Thursday: Zucchini Shrimp Scampi: This was a great new recipe submitted by Caroline and again, everyone loved it. We got to use a new grating tool for the zucchini that made long spaghetti-like noodles. You can see this recipe here. A photo is shown below as well. We did add tomatoes to ours, and for a family of our size we would use six zucchini next time, instead of four. It was that good, with very little left over.

meals-3

Friday: Hamburgers and hotdogs, Quinoa Salad on the side as a request from Caroline, see the recipe here.

Saturday: Out for dinner

Sunday: Red Wine Crockpot Roast: We tried this recipe a few menu cycles ago, and absolutely loved it. Everyone loved it, which is often rare. We are adding it back in this time around.

Monday: MLK Day: Roasted Chicken Dinner

Tuesday: Paninis

Wednesday: Chicken/Broccoli/Pasta Saute (we usually make Wednesday a pasta night at this time of year because all three kids have a Wednesday night commitment and it allows us to cook early, eat early and eat quickly before we go our separate ways.

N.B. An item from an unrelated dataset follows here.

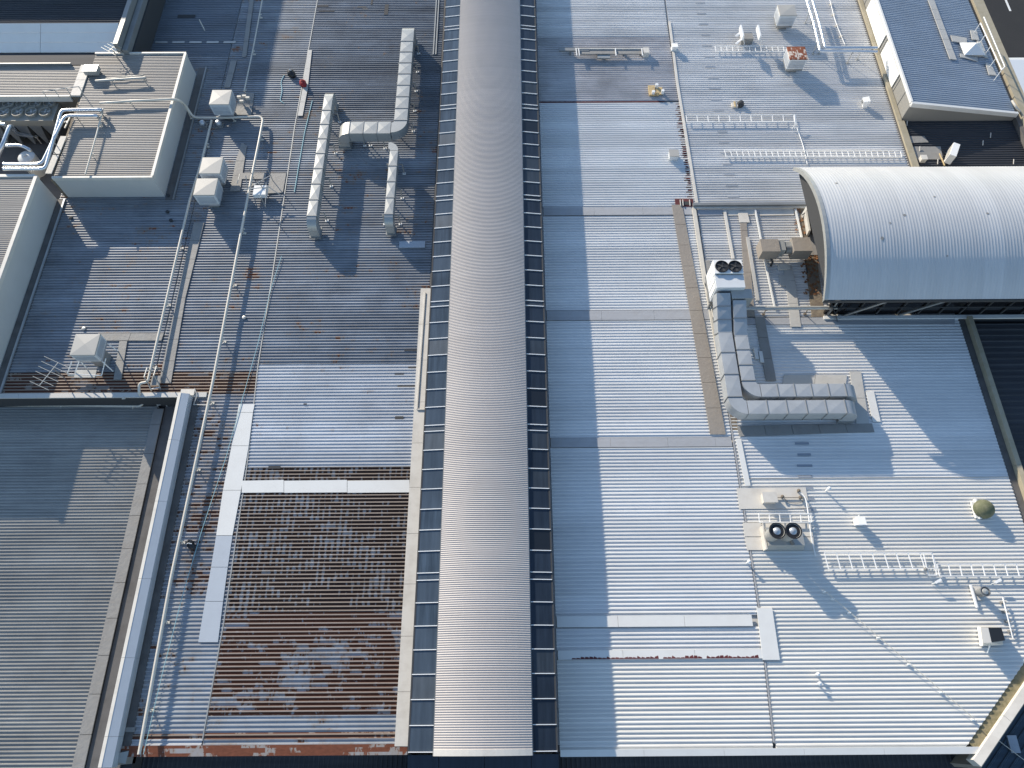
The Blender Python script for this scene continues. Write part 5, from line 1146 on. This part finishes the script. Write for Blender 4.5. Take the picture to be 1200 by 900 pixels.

Thursday: Breakfast for dinner: Pancakes (another busy night meal we often rely on)

Friday: TBA

Hopefully this two-week schedule of meals will help to inspire your own menu planning. What’s on your menu for the upcoming weeks?

-Jen

 

New recipe: Stuffed Pepper Casserole from Skinny Mom and Sue

27 Jun
A new recipe for us!

A new recipe for us!

Well here it is, the last week of June!

Hooray!!! We made it to summer vacation! I will admit, there were days and nights I didn’t think it would ever, ever, EVER get here, and the final month of the school year was absolutely brutal to get through, but we did it. We have a newly minted junior in high school, an eighth grader, and a sixth grader, and we will finally be back in just two schools again next year, rather than the three from this year.

To help us make it through the year, we relied on many of our tried and true recipes, but there were also a couple of new ones thrown in there every so often. This is one I have been wanting to post for some time now, but I just never had a chance to get on and do it.

I’ve mentioned my friend Sue on this blog a few times already. You can read about Sue, her kindness, generosity and her fabulous recipes here and here.  Sue has this wonderful habit of texting me to let me know that she’s left me a treat in her milkbox. It might be a bag of the snacks I linked to just now, or it might be cookies, or a book, or in one case, a container of a new recipe she had tried out. The recipe was for a Stuffed Pepper Casserole and it was from the blog Skinny Mom. You can view the recipe here.

I love the look and smell of fresh veggies cooking!

I love the look and smell of fresh veggies cooking!

As soon as I tried Sue’s casserole (which was gluten free and low fat, perfect for our family’s needs) I knew I had to add it to one of our two week menu plans. Sue had made some adjustments of her own, adding in mushrooms, using the sauce she likes, and things like that, and I opted to do the same thing. We added in mushrooms and olives, used a sauce we liked, and I even decided to double the recipe, thinking we’d then have it leftover for another night’s meal.

I cooked this recipe in my new Pampered Chef stir fry pan, and as I did, I quickly realized that not only would I have enough leftover for another meal that week, but I actually had enough for two full casseroles: one for that week with leftovers and one to bag up into a large-sized ziploc freezer bag and freeze for a future night. It would just need to be thawed out and baked with cheese on top.

I also tried out a new gluten-free biscuit mix which we flavored with a garlic powder and butter topping, and that went over well too. All in all, I had a new, delicious meal and I had enough for a whole second meal as well. It was a win-win for us. I would most definitely make this meal again in the future. Anyone who loves stuffed peppers or even American Chopped Suey, would love this recipe too! I encourage you to try it, and I thank Sue for sharing it with me!

I quickly realized that I had enough meat for not one, but two casseroles!

I quickly realized that I had enough meat for not one, but two casseroles!